With the images removed, repeat the data below exactly.
....
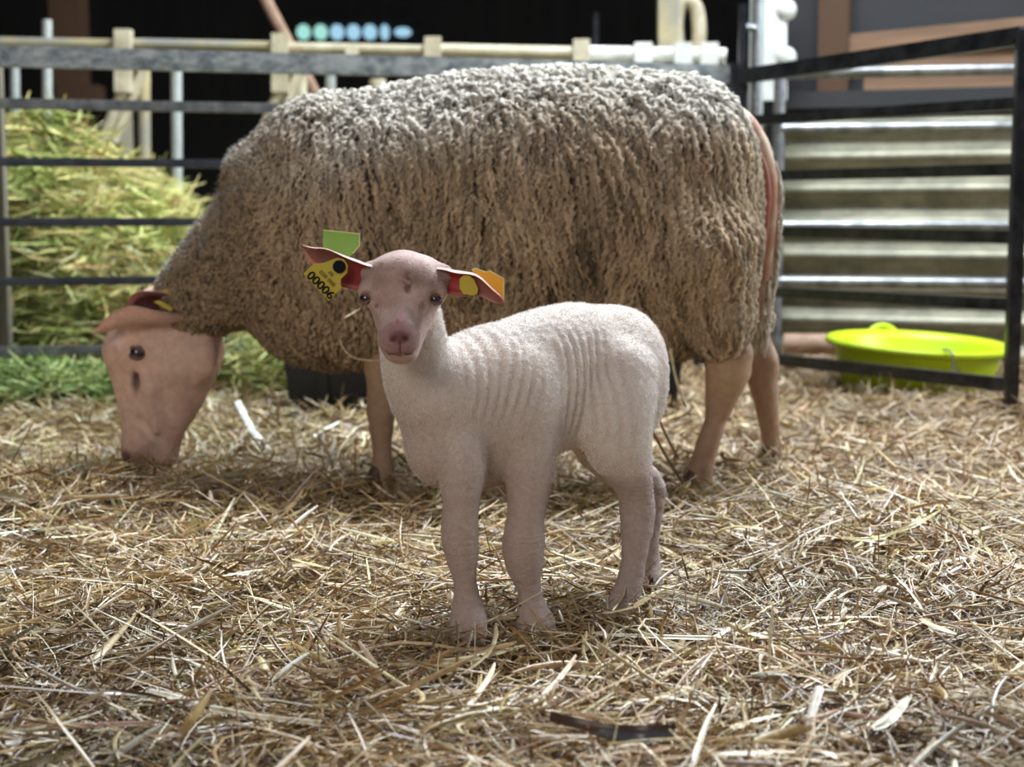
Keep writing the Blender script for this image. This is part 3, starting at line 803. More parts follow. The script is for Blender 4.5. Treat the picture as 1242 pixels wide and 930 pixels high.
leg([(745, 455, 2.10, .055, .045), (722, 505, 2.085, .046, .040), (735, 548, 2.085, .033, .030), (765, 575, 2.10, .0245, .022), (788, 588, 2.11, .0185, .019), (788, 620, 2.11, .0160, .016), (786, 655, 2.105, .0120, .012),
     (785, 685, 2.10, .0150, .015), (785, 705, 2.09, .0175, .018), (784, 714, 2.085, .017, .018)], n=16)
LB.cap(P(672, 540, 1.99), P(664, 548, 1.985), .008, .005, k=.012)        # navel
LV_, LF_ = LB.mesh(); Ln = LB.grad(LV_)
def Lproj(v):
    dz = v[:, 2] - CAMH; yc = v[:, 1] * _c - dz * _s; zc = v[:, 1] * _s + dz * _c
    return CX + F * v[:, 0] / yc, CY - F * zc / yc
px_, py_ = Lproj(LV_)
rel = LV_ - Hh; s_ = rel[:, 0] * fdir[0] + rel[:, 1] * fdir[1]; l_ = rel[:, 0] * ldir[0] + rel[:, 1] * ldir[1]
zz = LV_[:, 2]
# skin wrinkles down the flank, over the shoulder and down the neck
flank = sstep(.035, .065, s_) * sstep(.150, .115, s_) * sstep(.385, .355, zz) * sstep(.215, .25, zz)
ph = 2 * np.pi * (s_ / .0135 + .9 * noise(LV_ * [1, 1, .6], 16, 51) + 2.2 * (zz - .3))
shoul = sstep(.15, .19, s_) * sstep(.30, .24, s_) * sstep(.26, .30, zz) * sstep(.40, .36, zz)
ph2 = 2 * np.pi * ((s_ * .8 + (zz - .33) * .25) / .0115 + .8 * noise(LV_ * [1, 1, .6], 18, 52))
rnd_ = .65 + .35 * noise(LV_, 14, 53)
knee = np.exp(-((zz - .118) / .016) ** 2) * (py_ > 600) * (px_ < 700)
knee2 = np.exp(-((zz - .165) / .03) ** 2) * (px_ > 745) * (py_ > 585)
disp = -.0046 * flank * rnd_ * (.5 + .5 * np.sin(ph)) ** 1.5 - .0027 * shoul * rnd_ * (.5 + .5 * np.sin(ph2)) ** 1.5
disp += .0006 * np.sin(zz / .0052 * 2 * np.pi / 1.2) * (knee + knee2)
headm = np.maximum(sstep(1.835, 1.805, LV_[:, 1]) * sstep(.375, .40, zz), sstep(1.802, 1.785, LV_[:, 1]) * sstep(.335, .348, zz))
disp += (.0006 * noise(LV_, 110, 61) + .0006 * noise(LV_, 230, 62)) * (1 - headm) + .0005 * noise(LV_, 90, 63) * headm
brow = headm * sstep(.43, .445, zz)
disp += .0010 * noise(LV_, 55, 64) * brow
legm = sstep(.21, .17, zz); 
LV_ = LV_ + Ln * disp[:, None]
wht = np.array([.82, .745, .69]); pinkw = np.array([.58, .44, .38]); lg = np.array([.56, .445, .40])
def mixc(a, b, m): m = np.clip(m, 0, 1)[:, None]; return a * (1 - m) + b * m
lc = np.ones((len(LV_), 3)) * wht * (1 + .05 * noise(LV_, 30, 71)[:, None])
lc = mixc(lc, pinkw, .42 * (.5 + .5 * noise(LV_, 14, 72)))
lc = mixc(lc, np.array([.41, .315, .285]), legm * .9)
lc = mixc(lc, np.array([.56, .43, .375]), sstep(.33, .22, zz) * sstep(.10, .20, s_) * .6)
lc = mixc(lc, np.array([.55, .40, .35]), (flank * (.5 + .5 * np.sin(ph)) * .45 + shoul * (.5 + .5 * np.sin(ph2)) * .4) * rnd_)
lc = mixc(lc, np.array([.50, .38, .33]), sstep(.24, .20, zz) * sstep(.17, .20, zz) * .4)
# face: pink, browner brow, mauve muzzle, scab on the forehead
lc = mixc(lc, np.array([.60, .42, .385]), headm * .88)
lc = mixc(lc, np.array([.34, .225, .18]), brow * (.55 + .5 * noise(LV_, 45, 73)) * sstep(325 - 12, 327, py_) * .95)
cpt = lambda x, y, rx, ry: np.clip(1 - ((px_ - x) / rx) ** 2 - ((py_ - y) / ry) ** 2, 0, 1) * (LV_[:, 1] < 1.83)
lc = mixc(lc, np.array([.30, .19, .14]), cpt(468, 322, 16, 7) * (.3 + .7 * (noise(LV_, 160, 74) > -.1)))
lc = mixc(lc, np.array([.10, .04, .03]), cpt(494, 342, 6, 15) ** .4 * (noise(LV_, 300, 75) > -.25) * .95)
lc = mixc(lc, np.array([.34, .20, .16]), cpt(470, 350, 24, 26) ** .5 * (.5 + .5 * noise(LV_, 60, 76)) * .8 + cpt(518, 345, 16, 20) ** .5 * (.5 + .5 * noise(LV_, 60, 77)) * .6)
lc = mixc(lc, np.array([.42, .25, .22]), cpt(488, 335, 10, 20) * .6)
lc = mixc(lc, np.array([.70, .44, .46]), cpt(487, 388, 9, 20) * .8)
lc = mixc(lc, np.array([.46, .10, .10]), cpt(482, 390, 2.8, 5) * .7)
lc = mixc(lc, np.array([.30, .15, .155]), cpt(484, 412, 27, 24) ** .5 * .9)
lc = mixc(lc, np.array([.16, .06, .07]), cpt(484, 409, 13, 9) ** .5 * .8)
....
_The solution_
Keep writing the Blender script for this image. This is part 3, starting at line 803. More parts follow. The script is for Blender 4.5. Treat the picture as 1242 pixels wide and 930 pixels high.
leg([(745, 455, 2.10, .055, .045), (722, 505, 2.085, .046, .040), (735, 548, 2.085, .033, .030), (765, 575, 2.10, .0245, .022), (788, 588, 2.11, .0185, .019), (788, 620, 2.11, .0160, .016), (786, 655, 2.105, .0120, .012),
     (785, 685, 2.10, .0150, .015), (785, 705, 2.09, .0175, .018), (784, 714, 2.085, .017, .018)], n=16)
LB.cap(P(672, 540, 1.99), P(664, 548, 1.985), .008, .005, k=.012)        # navel
LV_, LF_ = LB.mesh(); Ln = LB.grad(LV_)
def Lproj(v):
    dz = v[:, 2] - CAMH; yc = v[:, 1] * _c - dz * _s; zc = v[:, 1] * _s + dz * _c
    return CX + F * v[:, 0] / yc, CY - F * zc / yc
px_, py_ = Lproj(LV_)
rel = LV_ - Hh; s_ = rel[:, 0] * fdir[0] + rel[:, 1] * fdir[1]; l_ = rel[:, 0] * ldir[0] + rel[:, 1] * ldir[1]
zz = LV_[:, 2]
# skin wrinkles down the flank, over the shoulder and down the neck
flank = sstep(.035, .065, s_) * sstep(.150, .115, s_) * sstep(.385, .355, zz) * sstep(.215, .25, zz)
ph = 2 * np.pi * (s_ / .0135 + .9 * noise(LV_ * [1, 1, .6], 16, 51) + 2.2 * (zz - .3))
shoul = sstep(.15, .19, s_) * sstep(.30, .24, s_) * sstep(.26, .30, zz) * sstep(.40, .36, zz)
ph2 = 2 * np.pi * ((s_ * .8 + (zz - .33) * .25) / .0115 + .8 * noise(LV_ * [1, 1, .6], 18, 52))
rnd_ = .65 + .35 * noise(LV_, 14, 53)
knee = np.exp(-((zz - .118) / .016) ** 2) * (py_ > 600) * (px_ < 700)
knee2 = np.exp(-((zz - .165) / .03) ** 2) * (px_ > 745) * (py_ > 585)
disp = -.0046 * flank * rnd_ * (.5 + .5 * np.sin(ph)) ** 1.5 - .0027 * shoul * rnd_ * (.5 + .5 * np.sin(ph2)) ** 1.5
disp += .0006 * np.sin(zz / .0052 * 2 * np.pi / 1.2) * (knee + knee2)
headm = np.maximum(sstep(1.835, 1.805, LV_[:, 1]) * sstep(.375, .40, zz), sstep(1.802, 1.785, LV_[:, 1]) * sstep(.335, .348, zz))
disp += (.0006 * noise(LV_, 110, 61) + .0006 * noise(LV_, 230, 62)) * (1 - headm) + .0005 * noise(LV_, 90, 63) * headm
brow = headm * sstep(.43, .445, zz)
disp += .0010 * noise(LV_, 55, 64) * brow
legm = sstep(.21, .17, zz); 
LV_ = LV_ + Ln * disp[:, None]
wht = np.array([.82, .745, .69]); pinkw = np.array([.58, .44, .38]); lg = np.array([.56, .445, .40])
def mixc(a, b, m): m = np.clip(m, 0, 1)[:, None]; return a * (1 - m) + b * m
lc = np.ones((len(LV_), 3)) * wht * (1 + .05 * noise(LV_, 30, 71)[:, None])
lc = mixc(lc, pinkw, .42 * (.5 + .5 * noise(LV_, 14, 72)))
lc = mixc(lc, np.array([.41, .315, .285]), legm * .9)
lc = mixc(lc, np.array([.56, .43, .375]), sstep(.33, .22, zz) * sstep(.10, .20, s_) * .6)
lc = mixc(lc, np.array([.55, .40, .35]), (flank * (.5 + .5 * np.sin(ph)) * .45 + shoul * (.5 + .5 * np.sin(ph2)) * .4) * rnd_)
lc = mixc(lc, np.array([.50, .38, .33]), sstep(.24, .20, zz) * sstep(.17, .20, zz) * .4)
# face: pink, browner brow, mauve muzzle, scab on the forehead
lc = mixc(lc, np.array([.60, .42, .385]), headm * .88)
lc = mixc(lc, np.array([.34, .225, .18]), brow * (.55 + .5 * noise(LV_, 45, 73)) * sstep(325 - 12, 327, py_) * .95)
cpt = lambda x, y, rx, ry: np.clip(1 - ((px_ - x) / rx) ** 2 - ((py_ - y) / ry) ** 2, 0, 1) * (LV_[:, 1] < 1.83)
lc = mixc(lc, np.array([.30, .19, .14]), cpt(468, 322, 16, 7) * (.3 + .7 * (noise(LV_, 160, 74) > -.1)))
lc = mixc(lc, np.array([.10, .04, .03]), cpt(494, 342, 6, 15) ** .4 * (noise(LV_, 300, 75) > -.25) * .95)
lc = mixc(lc, np.array([.34, .20, .16]), cpt(470, 350, 24, 26) ** .5 * (.5 + .5 * noise(LV_, 60, 76)) * .8 + cpt(518, 345, 16, 20) ** .5 * (.5 + .5 * noise(LV_, 60, 77)) * .6)
lc = mixc(lc, np.array([.42, .25, .22]), cpt(488, 335, 10, 20) * .6)
lc = mixc(lc, np.array([.70, .44, .46]), cpt(487, 388, 9, 20) * .8)
lc = mixc(lc, np.array([.46, .10, .10]), cpt(482, 390, 2.8, 5) * .7)
lc = mixc(lc, np.array([.30, .15, .155]), cpt(484, 412, 27, 24) ** .5 * .9)
lc = mixc(lc, np.array([.16, .06, .07]), cpt(484, 409, 13, 9) ** .5 * .8)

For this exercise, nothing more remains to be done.